((

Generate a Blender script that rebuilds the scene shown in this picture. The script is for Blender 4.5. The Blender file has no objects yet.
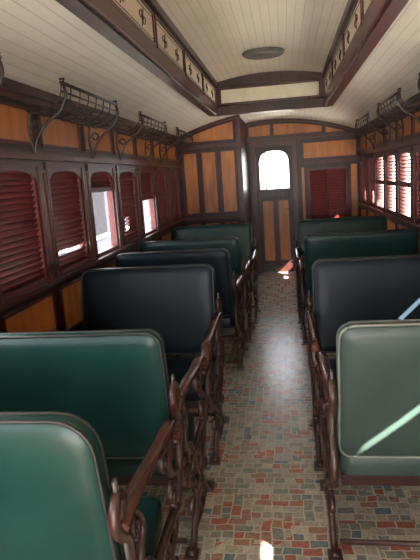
import bpy, bmesh, math
from mathutils import Matrix, Vector

S = bpy.context.scene
C = bpy.context.collection
try:
    S.view_settings.view_transform = 'Standard'
    S.view_settings.look = 'None'
    S.view_settings.exposure = 0.0
except Exception as e:
    print(e)

# ------------------------------------------------------------ materials
def new_mat(name, rough=0.5, spec=0.5):
    m = bpy.data.materials.new(name); m.use_nodes = True
    nt = m.node_tree; b = nt.nodes['Principled BSDF']
    b.inputs['Roughness'].default_value = rough
    b.inputs['Specular IOR Level'].default_value = spec
    return m, nt, b

def N(nt, t, **kw):
    n = nt.nodes.new(t)
    for k, v in kw.items(): setattr(n, k, v)
    return n

def ramp(nt, stops, interp='LINEAR'):
    r = N(nt, 'ShaderNodeValToRGB'); cr = r.color_ramp; cr.interpolation = interp
    while len(cr.elements) < len(stops): cr.elements.new(0.5)
    for e, (p, c) in zip(cr.elements, stops):
        e.position = p; e.color = (*c, 1)
    return r

def noise_mat(name, c1, c2, rough=0.5, scale=(8, 8, 8), detail=4, bump=0.0, spec=0.5, rvar=0.0, nscale=1.0):
    m, nt, b = new_mat(name, rough, spec)
    tc = N(nt, 'ShaderNodeTexCoord'); mp = N(nt, 'ShaderNodeMapping')
    mp.inputs['Scale'].default_value = scale
    no = N(nt, 'ShaderNodeTexNoise'); no.inputs['Scale'].default_value = nscale
    no.inputs['Detail'].default_value = detail
    nt.links.new(tc.outputs['Object'], mp.inputs['Vector'])
    nt.links.new(mp.outputs['Vector'], no.inputs['Vector'])
    r = ramp(nt, [(0.3, c1), (0.7, c2)])
    nt.links.new(no.outputs['Fac'], r.inputs['Fac'])
    nt.links.new(r.outputs['Color'], b.inputs['Base Color'])
    if bump:
        bp = N(nt, 'ShaderNodeBump'); bp.inputs['Strength'].default_value = bump
        bp.inputs['Distance'].default_value = 0.01
        nt.links.new(no.outputs['Fac'], bp.inputs['Height'])
        nt.links.new(bp.outputs['Normal'], b.inputs['Normal'])
    if rvar:
        mr = N(nt, 'ShaderNodeMapRange')
        mr.inputs['To Min'].default_value = rough - rvar; mr.inputs['To Max'].default_value = rough + rvar
        nt.links.new(no.outputs['Fac'], mr.inputs['Value'])
        nt.links.new(mr.outputs['Result'], b.inputs['Roughness'])
    return m

M_DARK = noise_mat('mahogany_dark', (0.018, 0.005, 0.0033), (0.042, 0.011, 0.007), 0.34, (30, 4, 4), bump=0.05, spec=0.33)
M_RED = noise_mat('mahogany_red', (0.044, 0.009, 0.006), (0.080, 0.016, 0.010), 0.33, (25, 4, 4), bump=0.05, spec=0.38)
M_TAN = noise_mat('tan_panel_wood', (0.31, 0.100, 0.020), (0.47, 0.180, 0.042), 0.36, (14, 14, 2.5), bump=0.03, spec=0.38)
M_SHUT = noise_mat('shutter_red_wood', (0.072, 0.010, 0.009), (0.115, 0.017, 0.014), 0.45, (20, 3, 20), spec=0.35)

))

■ STATED EXERCISE:
Exactly as written, please give again the lines from the beginning of the listing through the line containing "from mathutils import Matrix, Vector", inclusive, without any pictures.

■ WRITTEN REPLY:
Generate a Blender script that rebuilds the scene shown in this picture. The script is for Blender 4.5. The Blender file has no objects yet.
import bpy, bmesh, math
from mathutils import Matrix, Vector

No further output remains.